The applause was thunderous for this theatrical treat, and his selection from "The Tempest"where Caliban speaks
of his grievances against Prospero,but even more so for the beautifully-shaped clip from Peter Shaffer's "Amadeus", where Suchet raged against the injustice of God, for endowing his contemporary, Mozart, a silly, giggling little clown, with glorious genius, whilst he, Salieri, was given so little.
And notice this--when Suchet delivered his lines ( without a throat mike, or so I believe) every word had weight and clarity.
Once again Malvern gave us a master class in the art of the theatre, as was the case recently when Ian MacDiarmid appeared here
in "The Lemon Table" and, of course when' in July, Ralph Fiennes in a one-man performance gave us a perfectly-delivered "The Four Quartets."

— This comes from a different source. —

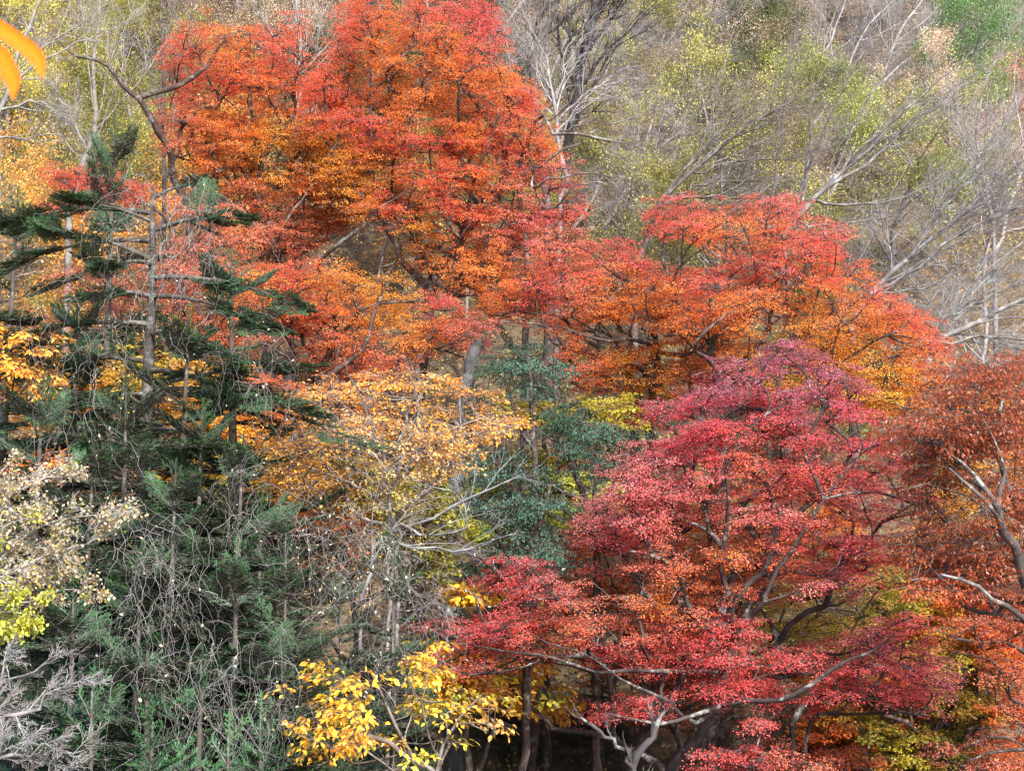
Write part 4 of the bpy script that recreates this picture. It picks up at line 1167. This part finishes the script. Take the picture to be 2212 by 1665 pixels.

But everyone has a family, everyone has a grandmother or father, a father or a mother to help shape
our beginings.Suchet spoke of a fan dancer in his family who always encouraged him in his bid for a career in the theatre, he spoke
of his various boarding schools and much later in his life of the creation of Poirot, a character (thanks to Suchet and the television
franchise), now known world wide.
In many ways Suchet gave us the fine actor he is, he stripped away the illusion and finally showed us Suchet the man with a
heart pumping real blood, a heart filled with courtesy and a great deal of understanding and human kindness.